Brief → From the entries below, copy exactly the lines from the one that contains "else .007).build('line_pattern', line, w)" through the one that contains "j: True, ())", both included, and only those.

Provided data →
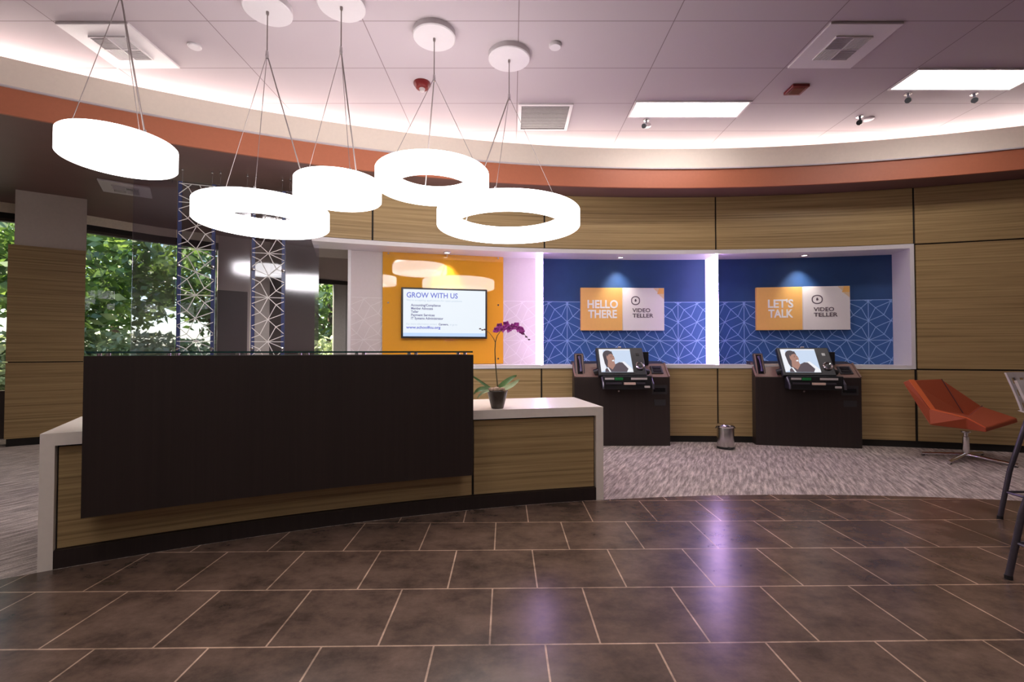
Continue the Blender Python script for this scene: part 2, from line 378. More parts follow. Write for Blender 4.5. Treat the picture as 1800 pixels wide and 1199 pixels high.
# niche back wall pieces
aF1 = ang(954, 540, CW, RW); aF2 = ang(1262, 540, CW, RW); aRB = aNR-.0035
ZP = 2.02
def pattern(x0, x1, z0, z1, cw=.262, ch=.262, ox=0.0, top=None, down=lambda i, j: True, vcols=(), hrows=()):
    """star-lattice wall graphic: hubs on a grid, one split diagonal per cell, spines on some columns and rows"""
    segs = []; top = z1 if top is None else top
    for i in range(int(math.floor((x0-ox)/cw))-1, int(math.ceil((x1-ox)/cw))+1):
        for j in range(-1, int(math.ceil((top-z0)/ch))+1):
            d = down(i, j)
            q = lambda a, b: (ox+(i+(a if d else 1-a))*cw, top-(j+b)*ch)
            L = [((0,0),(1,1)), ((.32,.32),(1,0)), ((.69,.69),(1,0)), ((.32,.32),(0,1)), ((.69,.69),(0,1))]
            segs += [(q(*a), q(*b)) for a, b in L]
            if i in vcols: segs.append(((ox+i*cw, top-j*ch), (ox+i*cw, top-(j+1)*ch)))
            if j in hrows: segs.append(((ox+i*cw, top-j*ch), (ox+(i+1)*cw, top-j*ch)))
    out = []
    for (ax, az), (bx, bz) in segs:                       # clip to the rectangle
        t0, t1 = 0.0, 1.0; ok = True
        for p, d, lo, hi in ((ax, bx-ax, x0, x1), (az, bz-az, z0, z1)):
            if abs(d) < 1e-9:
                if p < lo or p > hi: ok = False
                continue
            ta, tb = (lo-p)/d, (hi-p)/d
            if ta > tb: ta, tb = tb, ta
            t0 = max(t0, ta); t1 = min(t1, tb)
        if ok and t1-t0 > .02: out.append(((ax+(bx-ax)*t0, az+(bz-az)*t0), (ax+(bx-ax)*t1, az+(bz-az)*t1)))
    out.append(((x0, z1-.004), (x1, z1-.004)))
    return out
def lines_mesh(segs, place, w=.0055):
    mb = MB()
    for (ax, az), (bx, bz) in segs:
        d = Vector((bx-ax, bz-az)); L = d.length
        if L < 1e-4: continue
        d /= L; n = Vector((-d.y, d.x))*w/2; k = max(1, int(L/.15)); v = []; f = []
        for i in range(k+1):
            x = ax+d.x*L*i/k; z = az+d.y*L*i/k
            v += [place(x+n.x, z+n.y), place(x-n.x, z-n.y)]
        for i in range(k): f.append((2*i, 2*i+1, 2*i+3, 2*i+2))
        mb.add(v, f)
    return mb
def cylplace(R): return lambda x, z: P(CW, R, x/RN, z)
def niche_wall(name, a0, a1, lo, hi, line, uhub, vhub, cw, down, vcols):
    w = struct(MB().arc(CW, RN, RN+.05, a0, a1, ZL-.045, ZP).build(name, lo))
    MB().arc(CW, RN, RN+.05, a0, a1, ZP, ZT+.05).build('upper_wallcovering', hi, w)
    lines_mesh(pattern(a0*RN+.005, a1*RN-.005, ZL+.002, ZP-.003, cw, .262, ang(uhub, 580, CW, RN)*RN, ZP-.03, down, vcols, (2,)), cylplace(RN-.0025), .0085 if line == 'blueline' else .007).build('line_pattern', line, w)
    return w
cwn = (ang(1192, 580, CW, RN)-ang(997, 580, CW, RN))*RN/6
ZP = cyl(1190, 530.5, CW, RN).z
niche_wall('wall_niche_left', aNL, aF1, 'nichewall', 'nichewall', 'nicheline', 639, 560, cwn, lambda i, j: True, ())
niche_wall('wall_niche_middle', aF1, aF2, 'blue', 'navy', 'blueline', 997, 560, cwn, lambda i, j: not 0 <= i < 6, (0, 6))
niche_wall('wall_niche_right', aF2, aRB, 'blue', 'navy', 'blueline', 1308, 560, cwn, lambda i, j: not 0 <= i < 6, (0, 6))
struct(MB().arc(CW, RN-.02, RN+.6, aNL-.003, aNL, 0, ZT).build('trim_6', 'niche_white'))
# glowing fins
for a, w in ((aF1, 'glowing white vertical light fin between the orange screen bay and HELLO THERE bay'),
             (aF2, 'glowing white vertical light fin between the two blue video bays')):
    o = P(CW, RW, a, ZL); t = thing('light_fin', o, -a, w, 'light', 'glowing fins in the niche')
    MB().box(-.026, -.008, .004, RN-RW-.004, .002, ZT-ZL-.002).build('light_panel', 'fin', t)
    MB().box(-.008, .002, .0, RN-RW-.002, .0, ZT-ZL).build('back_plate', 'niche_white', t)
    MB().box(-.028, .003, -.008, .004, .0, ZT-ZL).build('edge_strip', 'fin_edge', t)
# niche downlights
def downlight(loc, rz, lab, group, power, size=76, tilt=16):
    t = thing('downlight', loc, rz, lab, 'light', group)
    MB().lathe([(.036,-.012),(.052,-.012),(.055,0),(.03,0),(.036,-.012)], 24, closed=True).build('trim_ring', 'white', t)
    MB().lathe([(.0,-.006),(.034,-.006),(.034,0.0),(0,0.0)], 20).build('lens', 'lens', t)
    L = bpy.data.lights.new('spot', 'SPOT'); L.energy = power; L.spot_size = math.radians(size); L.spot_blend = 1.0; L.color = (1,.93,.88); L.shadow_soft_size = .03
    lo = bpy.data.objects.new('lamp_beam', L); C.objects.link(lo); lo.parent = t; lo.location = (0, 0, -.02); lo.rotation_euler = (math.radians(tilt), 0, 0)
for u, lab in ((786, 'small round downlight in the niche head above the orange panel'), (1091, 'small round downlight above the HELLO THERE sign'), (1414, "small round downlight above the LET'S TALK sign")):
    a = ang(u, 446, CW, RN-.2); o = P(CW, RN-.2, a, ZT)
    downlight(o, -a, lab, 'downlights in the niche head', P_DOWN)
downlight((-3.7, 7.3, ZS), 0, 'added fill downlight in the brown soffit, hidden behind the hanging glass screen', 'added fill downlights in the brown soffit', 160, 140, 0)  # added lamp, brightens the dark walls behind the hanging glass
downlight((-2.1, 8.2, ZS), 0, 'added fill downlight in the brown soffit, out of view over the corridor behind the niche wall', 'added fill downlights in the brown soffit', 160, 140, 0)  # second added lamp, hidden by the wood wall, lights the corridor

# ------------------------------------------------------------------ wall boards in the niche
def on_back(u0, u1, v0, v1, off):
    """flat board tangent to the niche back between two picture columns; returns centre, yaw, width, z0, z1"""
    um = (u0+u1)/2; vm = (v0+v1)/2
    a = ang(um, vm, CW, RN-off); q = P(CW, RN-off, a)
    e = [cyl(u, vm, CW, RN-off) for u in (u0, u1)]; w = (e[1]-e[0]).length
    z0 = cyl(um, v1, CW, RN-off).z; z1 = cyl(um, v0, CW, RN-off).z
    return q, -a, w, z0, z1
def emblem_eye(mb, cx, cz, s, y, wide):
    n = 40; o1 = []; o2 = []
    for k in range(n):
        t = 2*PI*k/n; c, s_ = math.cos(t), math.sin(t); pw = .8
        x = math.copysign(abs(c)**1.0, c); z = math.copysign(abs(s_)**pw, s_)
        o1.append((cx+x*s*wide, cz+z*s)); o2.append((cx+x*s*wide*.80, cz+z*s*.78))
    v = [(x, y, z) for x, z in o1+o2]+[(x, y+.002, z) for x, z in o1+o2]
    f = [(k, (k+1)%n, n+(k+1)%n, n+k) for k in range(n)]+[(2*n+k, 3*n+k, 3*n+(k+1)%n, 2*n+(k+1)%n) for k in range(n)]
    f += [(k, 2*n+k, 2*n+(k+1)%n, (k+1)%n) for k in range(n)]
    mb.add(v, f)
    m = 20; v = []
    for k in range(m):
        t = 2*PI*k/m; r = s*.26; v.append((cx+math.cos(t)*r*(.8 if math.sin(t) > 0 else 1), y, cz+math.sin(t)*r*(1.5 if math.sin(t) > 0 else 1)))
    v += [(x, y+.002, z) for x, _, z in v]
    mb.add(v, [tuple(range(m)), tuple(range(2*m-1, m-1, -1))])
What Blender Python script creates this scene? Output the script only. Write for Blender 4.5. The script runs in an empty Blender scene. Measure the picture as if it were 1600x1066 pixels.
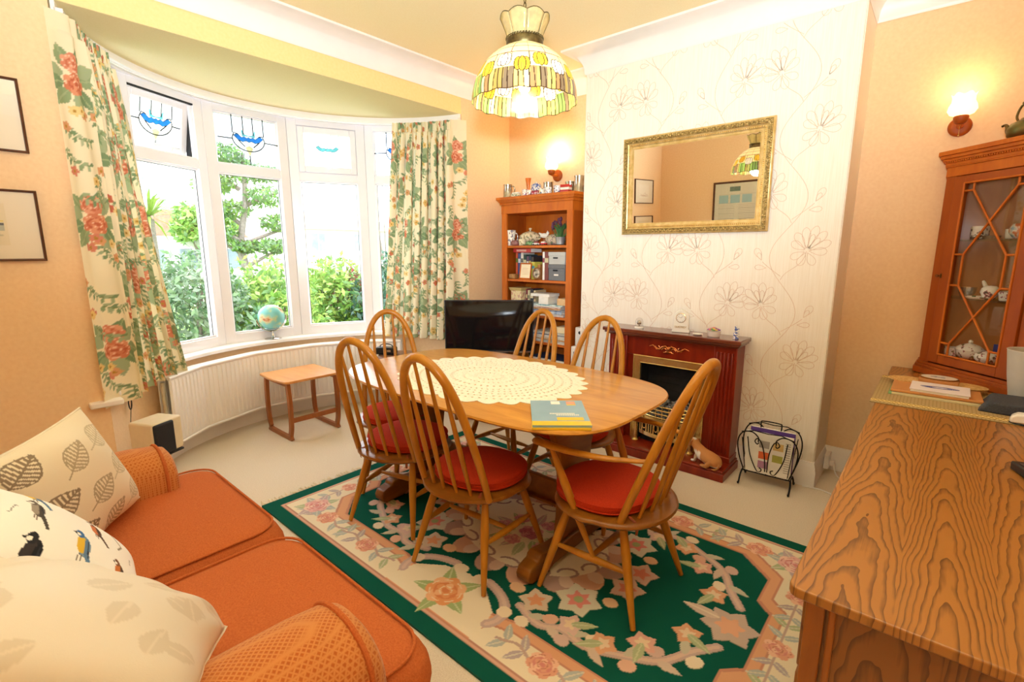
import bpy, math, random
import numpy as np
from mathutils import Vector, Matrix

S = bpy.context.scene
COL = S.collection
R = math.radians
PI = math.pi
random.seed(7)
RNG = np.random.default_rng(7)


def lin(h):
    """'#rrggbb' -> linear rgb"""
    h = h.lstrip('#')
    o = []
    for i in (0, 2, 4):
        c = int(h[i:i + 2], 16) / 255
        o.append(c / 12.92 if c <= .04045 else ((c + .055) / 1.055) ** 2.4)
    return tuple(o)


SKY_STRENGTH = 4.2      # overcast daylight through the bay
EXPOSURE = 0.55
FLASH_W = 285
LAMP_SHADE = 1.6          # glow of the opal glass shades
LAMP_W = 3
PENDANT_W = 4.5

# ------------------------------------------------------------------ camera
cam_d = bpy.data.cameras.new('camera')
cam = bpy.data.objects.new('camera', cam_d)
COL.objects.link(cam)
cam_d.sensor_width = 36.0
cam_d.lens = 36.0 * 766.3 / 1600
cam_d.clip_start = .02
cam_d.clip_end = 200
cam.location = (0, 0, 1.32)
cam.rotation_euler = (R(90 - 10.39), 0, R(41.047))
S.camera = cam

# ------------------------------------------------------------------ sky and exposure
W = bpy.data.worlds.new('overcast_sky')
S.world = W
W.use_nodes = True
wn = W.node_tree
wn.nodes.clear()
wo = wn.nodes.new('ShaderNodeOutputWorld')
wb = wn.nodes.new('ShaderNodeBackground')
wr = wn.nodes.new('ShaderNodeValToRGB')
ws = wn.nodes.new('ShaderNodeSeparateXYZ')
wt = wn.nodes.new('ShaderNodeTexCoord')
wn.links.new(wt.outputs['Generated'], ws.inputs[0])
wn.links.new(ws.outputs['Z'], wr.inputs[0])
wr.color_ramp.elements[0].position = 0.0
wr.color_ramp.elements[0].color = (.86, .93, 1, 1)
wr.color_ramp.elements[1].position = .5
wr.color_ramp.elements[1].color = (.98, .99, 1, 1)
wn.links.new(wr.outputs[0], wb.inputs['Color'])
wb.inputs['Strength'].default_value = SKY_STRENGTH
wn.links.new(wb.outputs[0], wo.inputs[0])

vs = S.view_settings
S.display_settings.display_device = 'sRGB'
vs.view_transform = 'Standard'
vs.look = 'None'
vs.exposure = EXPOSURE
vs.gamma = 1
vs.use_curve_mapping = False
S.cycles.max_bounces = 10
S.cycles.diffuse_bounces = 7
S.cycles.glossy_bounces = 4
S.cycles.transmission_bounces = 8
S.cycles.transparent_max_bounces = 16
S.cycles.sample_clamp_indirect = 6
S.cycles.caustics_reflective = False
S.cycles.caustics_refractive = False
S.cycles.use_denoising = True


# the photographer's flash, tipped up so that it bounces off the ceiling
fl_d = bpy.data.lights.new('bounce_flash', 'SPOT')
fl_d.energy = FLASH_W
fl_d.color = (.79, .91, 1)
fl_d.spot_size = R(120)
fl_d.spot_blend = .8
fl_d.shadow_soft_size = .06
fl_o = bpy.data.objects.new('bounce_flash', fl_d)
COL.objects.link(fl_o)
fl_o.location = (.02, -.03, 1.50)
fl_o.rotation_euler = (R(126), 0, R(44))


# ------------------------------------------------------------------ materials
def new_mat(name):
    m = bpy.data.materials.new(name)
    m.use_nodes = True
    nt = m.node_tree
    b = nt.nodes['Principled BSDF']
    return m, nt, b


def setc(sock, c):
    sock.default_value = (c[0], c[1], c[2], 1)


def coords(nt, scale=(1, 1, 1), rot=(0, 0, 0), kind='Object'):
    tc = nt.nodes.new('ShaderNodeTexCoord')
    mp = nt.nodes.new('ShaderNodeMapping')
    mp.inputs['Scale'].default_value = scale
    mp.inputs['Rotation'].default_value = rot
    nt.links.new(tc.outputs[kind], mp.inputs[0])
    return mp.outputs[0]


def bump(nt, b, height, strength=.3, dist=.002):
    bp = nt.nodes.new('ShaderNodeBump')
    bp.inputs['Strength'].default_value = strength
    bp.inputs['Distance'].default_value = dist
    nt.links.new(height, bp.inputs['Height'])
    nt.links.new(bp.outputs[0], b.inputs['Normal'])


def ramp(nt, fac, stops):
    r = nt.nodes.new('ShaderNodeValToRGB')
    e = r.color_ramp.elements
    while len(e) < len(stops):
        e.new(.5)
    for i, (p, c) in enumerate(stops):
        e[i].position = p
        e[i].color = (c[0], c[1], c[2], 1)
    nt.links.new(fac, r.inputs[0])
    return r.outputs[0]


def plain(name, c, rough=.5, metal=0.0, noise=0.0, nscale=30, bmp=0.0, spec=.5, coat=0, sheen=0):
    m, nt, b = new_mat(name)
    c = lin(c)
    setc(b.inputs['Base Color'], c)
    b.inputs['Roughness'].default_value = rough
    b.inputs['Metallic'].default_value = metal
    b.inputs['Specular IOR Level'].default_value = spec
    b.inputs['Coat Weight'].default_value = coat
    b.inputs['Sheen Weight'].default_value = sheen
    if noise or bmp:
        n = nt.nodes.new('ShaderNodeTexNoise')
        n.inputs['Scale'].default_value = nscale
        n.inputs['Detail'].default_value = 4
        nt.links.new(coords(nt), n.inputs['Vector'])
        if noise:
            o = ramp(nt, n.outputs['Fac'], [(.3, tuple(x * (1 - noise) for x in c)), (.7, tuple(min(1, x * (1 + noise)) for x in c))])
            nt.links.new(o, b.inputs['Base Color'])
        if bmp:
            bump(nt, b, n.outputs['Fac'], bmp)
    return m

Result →
    lines_mesh(pattern(a0*RN+.005, a1*RN-.005, ZL+.002, ZP-.003, cw, .262, ang(uhub, 580, CW, RN)*RN, ZP-.03, down, vcols, (2,)), cylplace(RN-.0025), .0085 if line == 'blueline' else .007).build('line_pattern', line, w)
    return w
cwn = (ang(1192, 580, CW, RN)-ang(997, 580, CW, RN))*RN/6
ZP = cyl(1190, 530.5, CW, RN).z
niche_wall('wall_niche_left', aNL, aF1, 'nichewall', 'nichewall', 'nicheline', 639, 560, cwn, lambda i, j: True, ())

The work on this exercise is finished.